Let us now turn things around and play the role of God, who on the Day of Judgment will summon the three participants in this melodrama and determine who shall be consigned to Hell and who will go to Paradise - without taking into account the power and heroism they displayed in this life.

"Nili!" the voice of the Lord of the Universe will thunder. "You broke the laws of the State of Israel, but that doesn't particularly interest me. What bothers me is that you think you are superior to your fellow human beings. To Hell with you! Next in line!"

Carmela, the assertive and combative reporter, who in her lifetime compared herself to Oprah Winfrey, approaches the throne, trembling.

"You!" thunders the voice of the Vengeful Lord. "You little squealer! Go join your gal pal in hell.
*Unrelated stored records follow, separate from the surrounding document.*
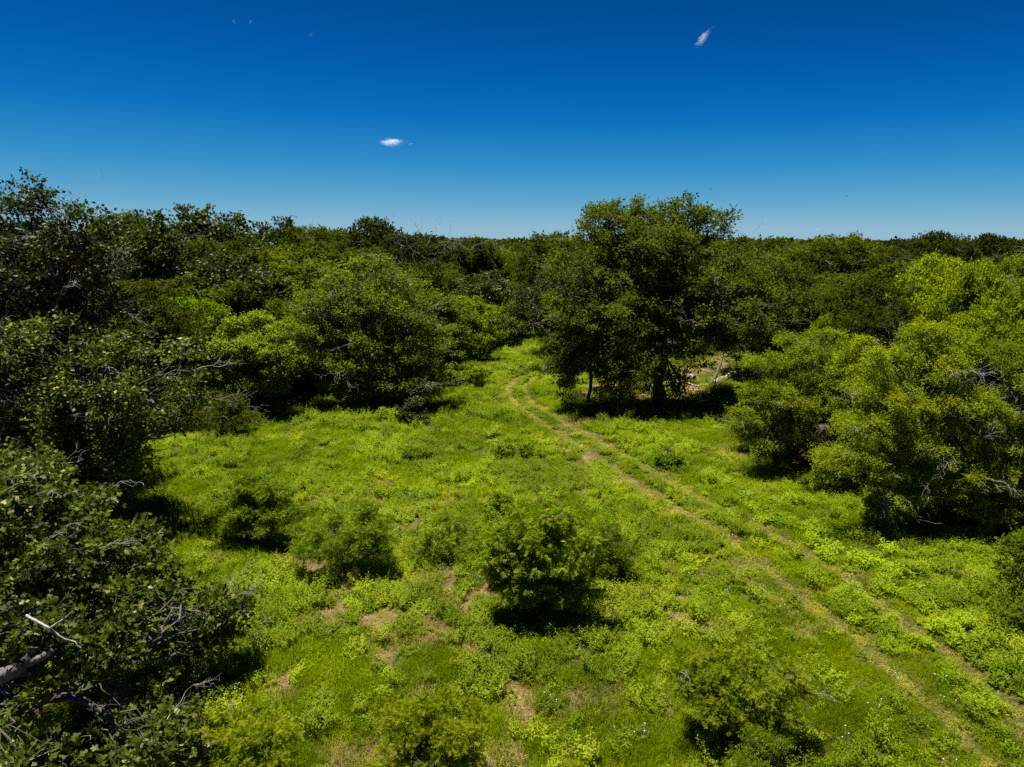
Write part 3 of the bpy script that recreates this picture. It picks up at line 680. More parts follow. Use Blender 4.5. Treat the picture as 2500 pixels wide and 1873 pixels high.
hero('mesquite_tree', (1690, 995), [(1715, 742, 42, 26), (1780, 740, 50, 26), (1840, 770, 45, 28), (1660, 790, 44, 34), (1735, 800, 60, 36), (1815, 820, 60, 36), (1645, 855, 38, 34), (1700, 865, 60, 36), (1780, 880, 60, 38), (1850, 880, 50, 40),
     (1610, 915, 40, 32), (1675, 930, 52, 34), (1750, 945, 60, 36), (1830, 950, 50, 34), (1640, 960, 38, 24), (1600, 905, 20, 20)],
     'yellow-green mesquite bulging towards the track, leftmost of the right-hand thicket', 'mesquite tree', M_MESQ, M_BARKD, 26, 1.9, tr=.2, stems=.3,
     L=.115, W=.038, tmpl=T_RHOMB, sub_r=.55, sub_gap=.60, twigs=10, lpt=20, dead=22, deadlen=1.0, flat=.45, down=.5)
hero('mesquite_tree', (2010, 1112), [(1990, 725, 46, 26), (2050, 750, 45, 28), (1930, 780, 50, 34), (2010, 795, 60, 34), (2090, 820, 50, 36), (1890, 850, 46, 38), (1960, 870, 62, 40), (2050, 880, 62, 40), (1880, 930, 50, 38), (1950, 950, 60, 40),
     (2040, 965, 60, 40), (1850, 990, 46, 28), (1920, 1015, 56, 30), (2000, 1035, 56, 32), (2070, 1030, 40, 36), (1790, 990, 30, 20), (1930, 1065, 44, 22), (2010, 1075, 44, 22), (2090, 1075, 40, 24)],
     'widest yellow-green mesquite of the right thicket, full of grey bare branches', 'mesquite tree', M_MESQ, M_BARKD, 27, 2.0, tr=.22, stems=.35,
     L=.105, W=.036, tmpl=T_RHOMB, sub_r=.52, sub_gap=.58, twigs=10, lpt=20, dead=48, deadlen=1.1, flat=.45, down=.5)
hero('mesquite_tree', (1850, 1035), [(1870, 760, 44, 24), (1840, 800, 40, 28), (1890, 810, 44, 30), (1850, 850, 44, 32), (1870, 900, 44, 32), (1835, 930, 40, 30), (1860, 970, 44, 28), (1800, 1000, 36, 22), (1850, 1015, 40, 20)],
     'middle mesquite filling the gap between the bulging and the widest mesquites', 'mesquite tree', M_MESQ, M_BARKD, 30, 1.6, tr=.15, stems=.3,
     L=.115, W=.038, tmpl=T_RHOMB, sub_r=.55, sub_gap=.60, twigs=10, lpt=20, dead=12, deadlen=1.0, flat=.45, down=.5)
hero('mesquite_tree', (2165, 1120), [(2180, 765, 50, 30), (2230, 790, 40, 40), (2140, 820, 40, 36), (2200, 850, 56, 38), (2130, 890, 44, 38), (2190, 930, 60, 42), (2250, 900, 40, 60), (2120, 960, 40, 36), (2180, 1010, 56, 40), (2240, 1010, 40, 50),
     (2120, 1040, 36, 30), (2200, 1080, 50, 30), (2250, 1090, 40, 40), (2150, 1110, 36, 20), (2120, 1085, 34, 20)],
     'mesquite cut by the right edge with a dark tangled trunk above the cactus', 'mesquite tree', M_MESQ, M_BARKD, 28, 1.6, tr=.2, stems=.35,
     L=.105, W=.036, tmpl=T_RHOMB, sub_r=.52, sub_gap=.58, twigs=10, lpt=20, dead=34, deadlen=1.1, flat=.45, down=.6)
hero('tree', (2240, 1290), [(2212, 1190, 40, 26), (2250, 1170, 40, 30), (2190, 1225, 26, 18), (2240, 1240, 40, 24)],
     'small round bush at the right edge just below the cactus', 'bush', M_BRIGHT, M_BARKD, 29, .5, tr=.05, stems=.2, L=.10, W=.05, sub_r=.3, sub_gap=.32, twigs=8, lpt=8, flat=.5)

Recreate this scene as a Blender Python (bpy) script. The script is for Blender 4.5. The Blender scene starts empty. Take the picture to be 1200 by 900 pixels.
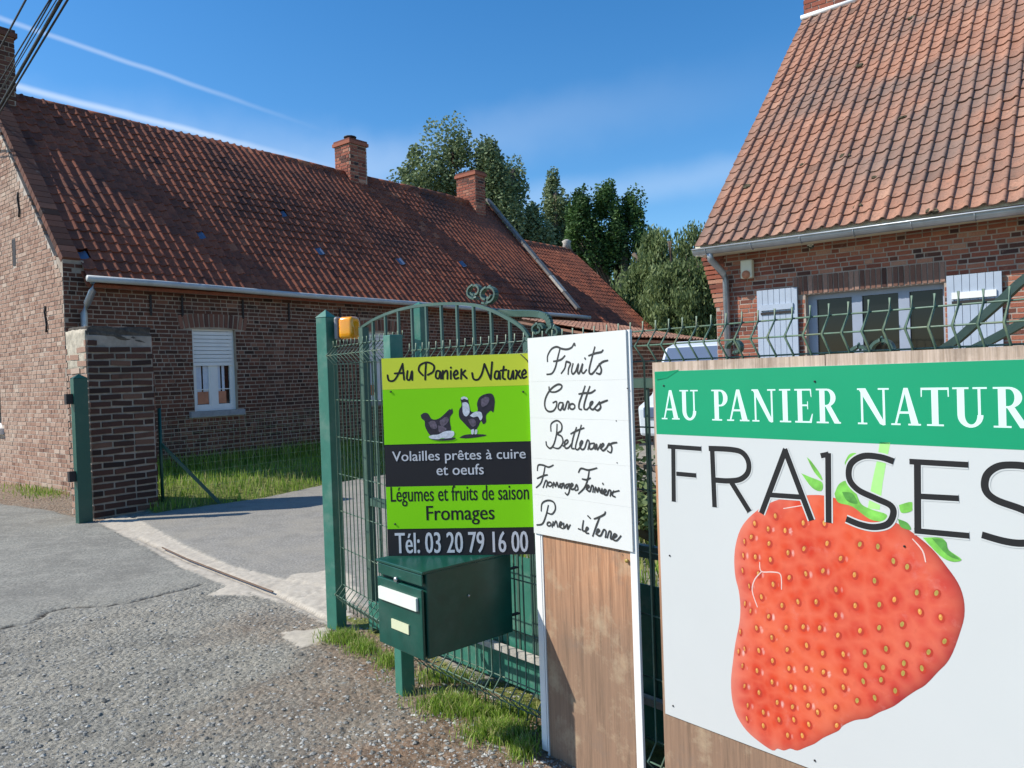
import bpy, math, random
import numpy as np
from mathutils import Vector, Matrix
random.seed(7); rng = np.random.default_rng(7)
S = bpy.context.scene
COL = S.collection
PI = math.pi
# ------------------------------------------------------------------ camera
CAM_H, FPX, PITCH, ROLL = 1.55, 900.0, math.radians(0.64), 0.034
cd = bpy.data.cameras.new('camera'); cam = bpy.data.objects.new('camera', cd); COL.objects.link(cam)
cd.sensor_width = 36; cd.lens = 27; cd.clip_start = 0.05; cd.clip_end = 3000
ROT = (Matrix.Rotation(PI/2-PITCH, 3, 'X') @ Matrix.Rotation(-ROLL, 3, 'Z'))
cam.matrix_world = Matrix.Translation((0, 0, CAM_H)) @ ROT.to_4x4()
S.camera = cam
S.render.resolution_x, S.render.resolution_y = 1024, 768
# ------------------------------------------------------------------ light
SUN_AZ = (-1.0, -0.11)            # horizontal direction towards the sun
SUN_EL = math.radians(43)
w = bpy.data.worlds.new('World'); S.world = w; w.use_nodes = True
nt = w.node_tree; nt.nodes.clear()
def N(nt, t, **k):
    n = nt.nodes.new(t)
    for a, b in k.items(): setattr(n, a, b)
    return n
out = N(nt, 'ShaderNodeOutputWorld'); bg = N(nt, 'ShaderNodeBackground'); bg.inputs[1].default_value = 0.15
sky = N(nt, 'ShaderNodeTexSky'); sky.sky_type = 'NISHITA'; sky.sun_disc = False
sky.sun_elevation = SUN_EL; sky.sun_rotation = math.atan2(SUN_AZ[0], SUN_AZ[1])
sky.air_density = 1.0; sky.dust_density = 0.35; sky.ozone_density = 3.0; sky.altitude = 50
nt.links.new(bg.outputs[0], out.inputs[0])
sun = bpy.data.lights.new('sun', 'SUN'); sun.energy = 4.8; sun.angle = math.radians(0.5); sun.color = (1, .95, .865)
so = bpy.data.objects.new('sun', sun); COL.objects.link(so)
hl = math.hypot(*SUN_AZ)
SUNV = Vector((SUN_AZ[0]/hl*math.cos(SUN_EL), SUN_AZ[1]/hl*math.cos(SUN_EL), math.sin(SUN_EL)))
so.rotation_euler = SUNV.to_track_quat('Z', 'Y').to_euler()
S.view_settings.view_transform = 'Standard'; S.view_settings.look = 'None'
S.view_settings.exposure = 0.24; S.view_settings.gamma = 1

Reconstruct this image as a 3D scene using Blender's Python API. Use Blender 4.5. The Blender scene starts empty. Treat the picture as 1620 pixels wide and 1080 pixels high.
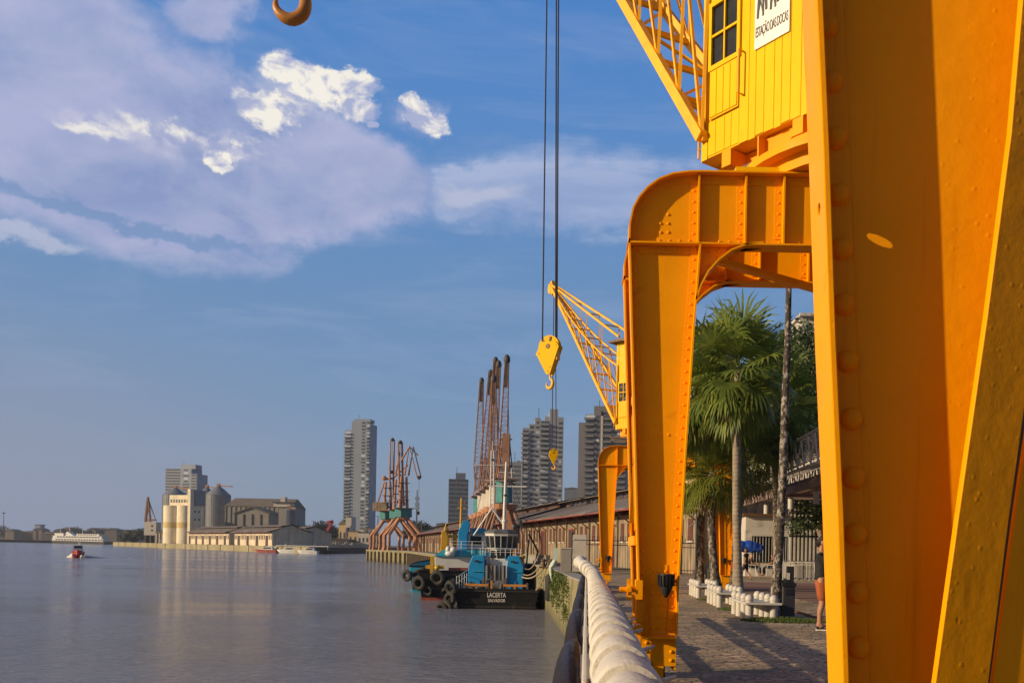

This shall be the punishment for both of you: to sit for all eternity in the same cell and quarrel over which of you was right in the cleaning woman affair."

The illegal cleaning woman will be the last to approach. She crawls toward God on her hands and knees, clutching the floor rag and the toilet-bowl brush.

"You, most innocent of women, who in your lifetime wronged no one and cleaned up after everyone and whom the immigration police pursued unremittingly," says Our Father Who Art in Heaven. "I would have liked to have put you here at my side in Paradise. You would have helped me pass sentence on all the bad people, who constrained you on Earth. However, I don't have any choice. I too have limits: Somebody has to clean the toilets in Hell as well. With a heavy heart, then, I am also sending you there."

And God, as we know, is the court of last resort. There isn't anyone else to whom we can submit an appeal.